Wagub Aceh Fadhlullah: Perdamaian Aceh Bertahan karena Komitmen Masyarakat
Daftar Isi
Wagub Aceh Fadhlullah sebut keteguhan masyarakat menjaga komitmen menjadi faktor utama bertahannya perdamaian Aceh.
koranaceh.net | Banda Aceh – Wakil Gubernur Aceh, H. Fadhlullah, SE., menyebut keteguhan masyarakat dalam menjaga komitmen menjadi faktor utama bertahannya perdamaian di Aceh selama dua dekade. Hal itu disampaikannya saat menerima kunjungan peserta Pendidikan dan Pelatihan (Diklat) Badan Intelijen Negara (BIN) di Aula Rumah Dinas Wagub Aceh, Selasa (7/10/2025) malam.

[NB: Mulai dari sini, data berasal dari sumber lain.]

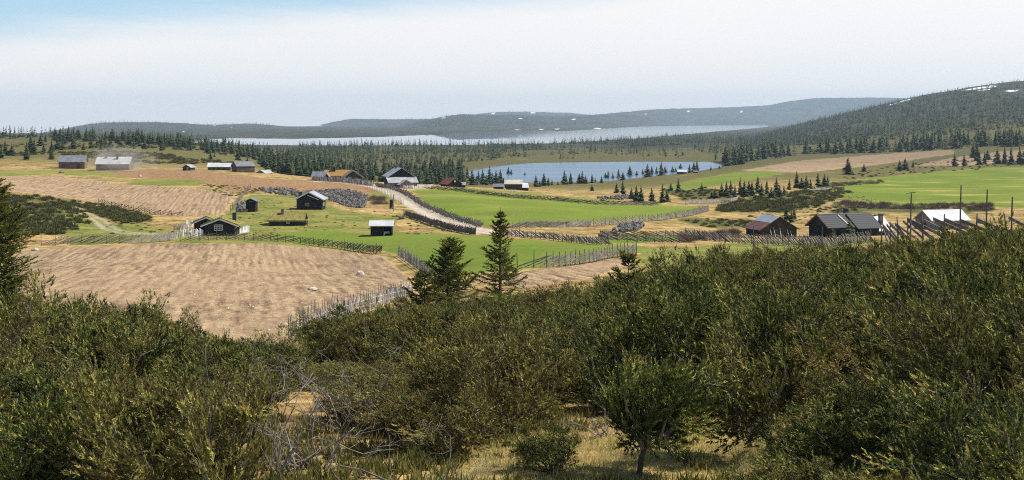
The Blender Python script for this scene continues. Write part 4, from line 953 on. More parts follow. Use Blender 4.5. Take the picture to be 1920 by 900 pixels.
def juniper(seed, Hh, R, lean=(-.18, .05), nst=17, nplume=3700, bare=.2, ll=.066, lw=.027):
    rg = np.random.default_rng(seed); wood = MB(); P0, AX, LN, TT = [], [], [], []
    stems = []
    for i in range(nst):
        ph = 2 * math.pi * (i + rg.uniform(-.35, .35)) / nst
        til = rg.uniform(.12, 1.15); L = (Hh * .95) if til < .6 else R * rg.uniform(.9, 1.25)
        L *= rg.uniform(.75, 1.08)
        d = np.array([math.cos(ph) * math.sin(til) + lean[0], math.sin(ph) * math.sin(til) + lean[1], math.cos(til)]); d /= np.linalg.norm(d)
        p = np.array([math.cos(ph) * .15, math.sin(ph) * .15, -.1]); pts = [p.copy()]
        for s in range(6):
            d = d + rg.normal(size=3) * .13 + np.array([0, 0, .07 + (.10 if til > .8 else 0)]); d /= np.linalg.norm(d)
            p = p + d * L / 6; p[2] = max(p[2], .05); pts.append(p.copy())
        r0 = .028 * rg.uniform(.7, 1.3); wood.tube(pts, [r0 * (1 - .8 * j / 6) for j in range(7)], 5); stems.append((np.array(pts), L))
    nb = 9; per = max(1, nplume // (nst * nb))
    for pts, L in stems:
        for b in range(nb):
            t = rg.uniform(bare, 1.0) * 6; j = min(int(t), 5); o = pts[j] + (pts[j + 1] - pts[j]) * (t - j); sd = unit(pts[j + 1] - pts[j])
            dr = unit(sd * .7 + rg.normal(size=3) * .6 + np.array([lean[0] * 1.5, lean[1], .1])); bl = L * rg.uniform(.16, .42) * (1.15 - .5 * t / 6)
            e = o + dr * bl; m = o + dr * bl * .55 + rg.normal(size=3) * .04
            wood.tube([o, m, e], [.007, .005, .003], 3)
            bt = np.clip(rg.normal(.40, .20), .05, .85); cr = rg.uniform(.05, .11)
            for q in range(per):
                s = rg.uniform(.25, 1.1) ** .8; w_ = rg.normal(size=3) * cr * np.array([1, 1, .6])
                P0.append(o + (e - o) * s + w_); AX.append(dr * .8 + unit(w_) * .55 + rg.normal(size=3) * .28 + np.array([lean[0] * 1.5, 0, .42])); LN.append(rg.uniform(.08, .19)); TT.append(np.clip(bt + rg.normal(0, .2), 0, .93))
    v, f, tn = plume_leaves(np.array(P0), np.array(AX), np.array(LN), 12, .5, ll, lw, rg, np.array(TT))
    LP, LA, LL, LT = [], [], [], []
    for pts, L in stems:                                # feathery leading shoots
        for q in range(7):
            j = int(rg.integers(3, 7)); d = unit(unit(pts[j] - pts[j - 1]) * .8 + np.array([lean[0] * 1.6, lean[1], .5]) + rg.normal(size=3) * .3)
            LP.append(pts[j] + rg.normal(size=3) * .1); LA.append(d); LL.append(rg.uniform(.2, .46)); LT.append(np.clip(rg.normal(.5, .2), 0, .93))
    v2, f2, t2 = plume_leaves(np.array(LP), np.array(LA), np.array(LL), 34, .5, .07, .03, rg, np.array(LT), .6)
    f = np.concatenate([f, f2 + len(v)]); v = np.concatenate([v, v2]); tn = np.concatenate([tn, t2])
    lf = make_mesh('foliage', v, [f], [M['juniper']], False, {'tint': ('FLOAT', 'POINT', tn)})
    return lf, wood.mesh('stems', M['bark'])

def spruce_near(seed, Hh, R, crooked=0.0, pn=26, gap=.26, pw=.8, shoots=0, fill=1.0):
    rg = np.random.default_rng(seed); wood = MB(); P0, AX, LN, TT = [], [], [], []
    top = np.array([crooked, 0, Hh])
    wood.tube([(0, 0, -.3), (crooked * .3, .02, Hh * .4), (crooked * .7, 0, Hh * .75), top], [.018 * Hh, .013 * Hh, .006 * Hh, .012], 7)
    z = .25
    while z < Hh - .12:
        f = 1 - z / Hh; nb = int(rg.integers(5, 8)); o0 = rg.uniform(0, 6.28)
        for i in range(nb):
            if rg.random() < .22: continue
            ph = o0 + 2 * math.pi * i / nb + rg.uniform(-.3, .3); L = (R * (f ** pw) + .14) * rg.uniform(.4, 1.25)
            xo = crooked * (z / Hh) ** 1.2
            p = np.array([xo, 0, z + rg.uniform(-.08, .08)]); pts = [p.copy()]; d = np.array([math.cos(ph), math.sin(ph), .45 - .75 * f])
            for s in range(5):
                d = unit(d + np.array([0, 0, .12]) + rg.normal(size=3) * .07); p = p + d * L / 5; pts.append(p.copy())
            wood.tube(pts, [.016 * (1 - .75 * j / 5) for j in range(6)], 4)
            bt = rg.normal(.45, .18)
            ns = max(4, int(L / .07))
            for s in range(ns):
                t = (s + .5) / ns * 5; j = min(int(t), 4); o = pts[j] + (pts[j + 1] - pts[j]) * (t - j); sd = unit(pts[j + 1] - pts[j])
                lat = unit(np.cross(sd, [0, 0, 1])) * (1 if s % 2 else -1)
                P0.append(o); AX.append(sd * .75 + lat * rg.uniform(.5, 1.0) + np.array([0, 0, rg.uniform(-.35, .15)])); LN.append((.14 + .38 * L * (1 - .55 * t / 5)) * rg.uniform(.6, 1.15) * .85 * fill); TT.append(np.clip(bt + .25 * t / 5 + rg.normal(0, .1), 0, .95))
            P0.append(pts[-2]); AX.append(pts[-1] - pts[-2]); LN.append(L / 5 + .08); TT.append(min(.95, bt + .35))
        z += gap * rg.uniform(.8, 1.2) * (.65 + .5 * f)
    for i in range(shoots):
        ph = rg.uniform(0, 6.28); zz0 = Hh * rg.uniform(.35, .7); r_ = R * rg.uniform(.2, .6); o = np.array([math.cos(ph) * r_ + crooked * .5, math.sin(ph) * r_, zz0]); hh = rg.uniform(.5, 1.2)
        wood.tube([o - np.array([0, 0, .3]), o + np.array([.03, 0, hh])], [.012, .004], 4)
        for q in range(int(hh / .06)): P0.append(o + np.array([.03, 0, hh]) * (q * .06 / hh)); AX.append(np.array([rg.normal(0, .7), rg.normal(0, .7), .8])); LN.append(.13 * (1.6 - q * .06 / hh)); TT.append(rg.uniform(.45, .95))
    P0.append(top - np.array([0, 0, .4])); AX.append(np.array([0, 0, 1.0])); LN.append(.45); TT.append(.5)
    v, f, tn = plume_leaves(np.array(P0), np.array(AX), np.array(LN), pn, .5, .10, .034, rg, np.array(TT), .35)
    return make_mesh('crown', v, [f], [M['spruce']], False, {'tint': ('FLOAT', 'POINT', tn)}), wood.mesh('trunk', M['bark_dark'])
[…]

“Perjanjian damai antara Pemerintah RI dan Gerakan Aceh Merdeka yang ditandatangani di Helsinki pada 15 Agustus 2005 telah berlangsung selama 20 tahun. Banyak pihak bertanya, kenapa damai Aceh bisa berlangsung lama? Salah satu faktornya adalah keteguhan orang Aceh pada sebuah komitmen,” kata Fadhlullah.
Ia menuturkan, keteguhan itu pula yang menjadi perhatian sejumlah Duta Besar negara sahabat yang hadir pada peringatan 20 tahun damai Aceh beberapa waktu lalu. Peringatan tersebut dihadiri 14 kedutaan besar, empat di antaranya hadir langsung di Balee Meuseuraya Aceh.
Menurut Fadhlullah, masyarakat Aceh telah belajar dari pengalaman panjang konflik. Ia menegaskan bahwa peperangan tidak pernah menghasilkan kemenangan sejati, melainkan hanya penderitaan bagi semua pihak. “Tidak ada kemenangan dalam peperangan, tidak ada ketenangan dalam peperangan, yang ada hanya kerugian dan penderitaan bagi semua,” ujarnya.
Wagub menambahkan, meski sejumlah poin dalam Memorandum of Understanding (MoU) Helsinki belum seluruhnya dijalankan, masyarakat Aceh tetap berkomitmen menjaga perdamaian demi stabilitas dan kenyamanan bersama.
“Meski beberapa butir MoU belum seluruhnya ditepati, kami tetap berkomitmen menjaga perdamaian ini demi menghadirkan suasana nyaman di tengah masyarakat,” katanya.
Pertemuan yang berlangsung dalam suasana santai itu turut diisi sesi diskusi dan tanya jawab antara Wagub dan peserta Diklat BIN. Dalam kesempatan tersebut, Fadhlullah memaparkan perjalanan panjang proses perdamaian Aceh, mulai dari awal konflik hingga implementasi MoU Helsinki.
Ketua Tim Diklat BIN, Soemirati Baskoro, menjelaskan bahwa kegiatan itu merupakan bagian dari studi lapangan peserta Diklat yang dibagi dalam dua tim, yakni ke Aceh dan Sulawesi Utara. Ia mengatakan, dua daerah tersebut dipilih karena mewakili karakteristik berbeda: Aceh sebagai daerah pasca-konflik dan Sulawesi Utara sebagai daerah perbatasan.
“Studi kasus di daerah perbatasan dan daerah pasca-konflik ini dilakukan untuk memperkaya wawasan peserta tentang dinamika sosial dan keamanan di Indonesia,” kata Soemirati.
Ia juga menyampaikan apresiasi kepada pimpinan Aceh atas penerimaan yang hangat. “Terima kasih atas kesediaan Pak Wagub menerima kunjungan kami. Kami optimis, duet Pak Mualem dan Pak Fadhlullah yang berasal dari akar rumput ini mampu membawa Aceh menjadi jauh lebih baik,” ujarnya.
Usai pertemuan, Wagub menyatakan kunjungan semacam ini penting untuk memperluas pemahaman nasional tentang proses perdamaian Aceh. Ia berharap pengalaman Aceh dapat menjadi referensi bagi daerah lain dalam membangun rekonsiliasi pasca-konflik.
“Perdamaian ini bukan hanya hasil kesepakatan politik, tapi juga kesadaran masyarakat. Itu yang membuatnya bertahan,” tutupnya.